**Your task:**
Exactly reproduce the lines from the line containing "simple('bark_far', S(150, 144, 148), .95)" to the end of the data below, inclusive, and nothing else.

[BEGIN Given material]

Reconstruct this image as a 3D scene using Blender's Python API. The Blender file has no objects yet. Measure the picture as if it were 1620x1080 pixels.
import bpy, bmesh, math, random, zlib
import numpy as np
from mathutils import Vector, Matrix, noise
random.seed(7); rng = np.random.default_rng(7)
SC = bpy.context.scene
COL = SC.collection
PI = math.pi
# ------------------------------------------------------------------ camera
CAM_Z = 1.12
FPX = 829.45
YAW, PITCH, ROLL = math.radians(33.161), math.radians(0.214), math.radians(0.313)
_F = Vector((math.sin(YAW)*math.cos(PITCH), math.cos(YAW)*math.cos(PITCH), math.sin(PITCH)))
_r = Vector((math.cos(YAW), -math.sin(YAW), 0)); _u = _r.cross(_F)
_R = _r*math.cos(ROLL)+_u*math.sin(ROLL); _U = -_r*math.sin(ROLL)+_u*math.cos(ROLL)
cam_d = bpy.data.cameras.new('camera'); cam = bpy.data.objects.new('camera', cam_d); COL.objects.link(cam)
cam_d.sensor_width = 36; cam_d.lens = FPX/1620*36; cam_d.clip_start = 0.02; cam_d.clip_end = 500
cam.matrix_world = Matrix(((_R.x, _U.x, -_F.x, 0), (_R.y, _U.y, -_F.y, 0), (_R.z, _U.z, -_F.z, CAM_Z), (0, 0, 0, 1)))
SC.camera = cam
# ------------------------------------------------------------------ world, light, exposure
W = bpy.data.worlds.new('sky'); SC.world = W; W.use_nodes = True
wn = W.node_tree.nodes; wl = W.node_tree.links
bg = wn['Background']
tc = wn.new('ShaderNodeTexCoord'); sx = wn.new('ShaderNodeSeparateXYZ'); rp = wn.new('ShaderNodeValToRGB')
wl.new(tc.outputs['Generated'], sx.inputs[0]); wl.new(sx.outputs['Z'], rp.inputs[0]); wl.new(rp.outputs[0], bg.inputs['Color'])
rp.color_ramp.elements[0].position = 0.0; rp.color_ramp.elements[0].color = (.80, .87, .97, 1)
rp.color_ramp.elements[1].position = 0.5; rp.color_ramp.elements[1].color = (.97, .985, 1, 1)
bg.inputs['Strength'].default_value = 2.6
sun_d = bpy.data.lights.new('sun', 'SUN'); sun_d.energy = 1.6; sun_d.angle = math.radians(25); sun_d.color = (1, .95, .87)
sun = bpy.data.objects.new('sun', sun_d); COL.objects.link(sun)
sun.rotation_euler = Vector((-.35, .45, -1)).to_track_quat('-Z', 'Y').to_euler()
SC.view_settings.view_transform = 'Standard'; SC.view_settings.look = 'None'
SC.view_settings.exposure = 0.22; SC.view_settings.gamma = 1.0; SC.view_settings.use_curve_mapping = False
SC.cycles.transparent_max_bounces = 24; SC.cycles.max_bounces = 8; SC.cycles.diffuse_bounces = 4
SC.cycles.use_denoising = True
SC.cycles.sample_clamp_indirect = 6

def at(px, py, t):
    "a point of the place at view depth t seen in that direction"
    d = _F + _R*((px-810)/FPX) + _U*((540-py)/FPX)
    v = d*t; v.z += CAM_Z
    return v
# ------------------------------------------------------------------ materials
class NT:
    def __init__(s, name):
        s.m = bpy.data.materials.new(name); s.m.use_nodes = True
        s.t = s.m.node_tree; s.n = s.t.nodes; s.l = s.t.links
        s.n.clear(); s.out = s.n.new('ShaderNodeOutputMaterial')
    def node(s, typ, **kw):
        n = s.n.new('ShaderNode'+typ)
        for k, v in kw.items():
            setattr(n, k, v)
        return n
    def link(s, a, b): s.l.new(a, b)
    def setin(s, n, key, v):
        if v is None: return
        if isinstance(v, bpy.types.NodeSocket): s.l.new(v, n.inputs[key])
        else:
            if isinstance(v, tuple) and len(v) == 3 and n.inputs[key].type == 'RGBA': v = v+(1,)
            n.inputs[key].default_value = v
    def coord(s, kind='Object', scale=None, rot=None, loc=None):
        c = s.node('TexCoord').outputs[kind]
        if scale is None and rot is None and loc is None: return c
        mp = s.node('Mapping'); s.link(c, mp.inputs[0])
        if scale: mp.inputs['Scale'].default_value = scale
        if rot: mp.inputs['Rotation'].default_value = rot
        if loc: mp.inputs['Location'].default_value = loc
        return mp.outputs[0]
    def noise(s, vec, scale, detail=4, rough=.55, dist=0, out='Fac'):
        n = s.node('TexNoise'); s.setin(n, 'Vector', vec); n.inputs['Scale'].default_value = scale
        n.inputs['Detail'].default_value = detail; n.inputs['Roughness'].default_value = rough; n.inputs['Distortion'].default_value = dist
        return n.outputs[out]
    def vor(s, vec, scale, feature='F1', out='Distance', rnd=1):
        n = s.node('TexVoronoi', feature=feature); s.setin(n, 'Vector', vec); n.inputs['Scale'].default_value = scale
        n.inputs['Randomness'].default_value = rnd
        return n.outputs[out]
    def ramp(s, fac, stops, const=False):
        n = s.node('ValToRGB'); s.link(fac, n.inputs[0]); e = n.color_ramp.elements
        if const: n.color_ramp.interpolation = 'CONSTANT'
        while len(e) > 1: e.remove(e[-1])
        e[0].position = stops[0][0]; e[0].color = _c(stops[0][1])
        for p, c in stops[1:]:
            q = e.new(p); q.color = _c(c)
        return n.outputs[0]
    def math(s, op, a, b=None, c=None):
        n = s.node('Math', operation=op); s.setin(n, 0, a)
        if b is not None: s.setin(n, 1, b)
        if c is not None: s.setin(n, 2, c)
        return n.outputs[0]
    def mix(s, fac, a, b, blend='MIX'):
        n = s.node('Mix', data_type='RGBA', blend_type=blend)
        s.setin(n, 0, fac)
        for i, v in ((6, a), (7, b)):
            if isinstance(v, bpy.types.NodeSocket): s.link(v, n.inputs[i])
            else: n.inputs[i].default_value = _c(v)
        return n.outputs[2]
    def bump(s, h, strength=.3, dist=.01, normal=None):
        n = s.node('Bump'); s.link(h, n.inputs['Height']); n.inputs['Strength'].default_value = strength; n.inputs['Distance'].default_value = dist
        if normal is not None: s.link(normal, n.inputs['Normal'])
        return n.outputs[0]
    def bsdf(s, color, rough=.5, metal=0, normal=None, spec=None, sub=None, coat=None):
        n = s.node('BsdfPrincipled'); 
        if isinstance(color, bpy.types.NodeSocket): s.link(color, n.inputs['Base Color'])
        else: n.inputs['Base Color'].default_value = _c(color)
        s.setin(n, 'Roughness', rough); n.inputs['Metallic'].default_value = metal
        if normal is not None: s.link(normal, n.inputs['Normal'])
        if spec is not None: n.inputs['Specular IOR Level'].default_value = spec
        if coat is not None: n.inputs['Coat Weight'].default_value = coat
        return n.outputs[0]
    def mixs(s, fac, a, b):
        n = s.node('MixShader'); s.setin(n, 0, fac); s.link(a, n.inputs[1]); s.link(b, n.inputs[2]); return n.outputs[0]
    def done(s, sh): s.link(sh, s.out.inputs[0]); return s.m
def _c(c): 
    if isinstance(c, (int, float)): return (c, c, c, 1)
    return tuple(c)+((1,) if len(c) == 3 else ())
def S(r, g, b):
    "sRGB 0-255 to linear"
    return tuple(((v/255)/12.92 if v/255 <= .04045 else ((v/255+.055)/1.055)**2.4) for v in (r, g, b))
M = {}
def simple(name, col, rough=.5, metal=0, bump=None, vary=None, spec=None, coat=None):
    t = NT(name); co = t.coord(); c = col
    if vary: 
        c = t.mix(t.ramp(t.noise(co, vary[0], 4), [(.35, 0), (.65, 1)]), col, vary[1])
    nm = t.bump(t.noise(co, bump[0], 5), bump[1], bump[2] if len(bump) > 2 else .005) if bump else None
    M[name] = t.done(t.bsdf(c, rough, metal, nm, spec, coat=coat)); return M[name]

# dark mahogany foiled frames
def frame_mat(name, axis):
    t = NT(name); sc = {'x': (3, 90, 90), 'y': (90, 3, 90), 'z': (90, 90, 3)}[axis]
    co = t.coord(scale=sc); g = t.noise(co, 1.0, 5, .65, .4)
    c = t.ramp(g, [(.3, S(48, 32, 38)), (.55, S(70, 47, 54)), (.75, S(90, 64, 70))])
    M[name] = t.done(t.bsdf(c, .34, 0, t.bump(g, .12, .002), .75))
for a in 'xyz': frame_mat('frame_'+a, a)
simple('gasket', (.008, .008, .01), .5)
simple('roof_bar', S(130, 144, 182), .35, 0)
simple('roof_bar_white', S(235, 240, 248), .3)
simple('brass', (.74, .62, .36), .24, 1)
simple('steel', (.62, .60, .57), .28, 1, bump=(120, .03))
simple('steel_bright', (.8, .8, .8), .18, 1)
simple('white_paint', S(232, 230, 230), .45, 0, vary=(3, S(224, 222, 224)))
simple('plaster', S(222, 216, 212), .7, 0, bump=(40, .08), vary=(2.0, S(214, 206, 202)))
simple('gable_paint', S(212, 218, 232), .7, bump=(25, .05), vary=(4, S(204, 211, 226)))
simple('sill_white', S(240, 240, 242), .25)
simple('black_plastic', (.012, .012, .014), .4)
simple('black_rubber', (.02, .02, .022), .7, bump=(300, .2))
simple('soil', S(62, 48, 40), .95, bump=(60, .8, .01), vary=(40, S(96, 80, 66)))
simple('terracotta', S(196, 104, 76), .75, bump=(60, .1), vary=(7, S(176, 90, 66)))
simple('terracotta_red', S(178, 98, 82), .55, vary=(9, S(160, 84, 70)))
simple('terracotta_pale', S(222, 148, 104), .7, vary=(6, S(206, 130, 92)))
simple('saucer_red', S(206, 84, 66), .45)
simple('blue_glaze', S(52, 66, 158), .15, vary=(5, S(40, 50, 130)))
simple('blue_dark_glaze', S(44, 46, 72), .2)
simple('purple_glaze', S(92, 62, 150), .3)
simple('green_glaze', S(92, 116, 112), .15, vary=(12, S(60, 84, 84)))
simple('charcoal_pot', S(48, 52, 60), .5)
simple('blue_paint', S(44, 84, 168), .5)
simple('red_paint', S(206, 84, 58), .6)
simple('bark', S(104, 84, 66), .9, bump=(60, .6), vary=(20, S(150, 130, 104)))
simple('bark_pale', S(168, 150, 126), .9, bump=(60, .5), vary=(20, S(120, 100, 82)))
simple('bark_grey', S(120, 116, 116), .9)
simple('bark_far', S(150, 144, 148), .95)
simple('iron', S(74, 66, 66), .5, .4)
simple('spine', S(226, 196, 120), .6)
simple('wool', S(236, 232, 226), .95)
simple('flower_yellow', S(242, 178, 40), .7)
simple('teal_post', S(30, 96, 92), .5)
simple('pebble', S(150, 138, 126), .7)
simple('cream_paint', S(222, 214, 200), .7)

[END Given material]

**Task output:**
simple('bark_far', S(150, 144, 148), .95)
simple('iron', S(74, 66, 66), .5, .4)
simple('spine', S(226, 196, 120), .6)
simple('wool', S(236, 232, 226), .95)
simple('flower_yellow', S(242, 178, 40), .7)
simple('teal_post', S(30, 96, 92), .5)
simple('pebble', S(150, 138, 126), .7)
simple('cream_paint', S(222, 214, 200), .7)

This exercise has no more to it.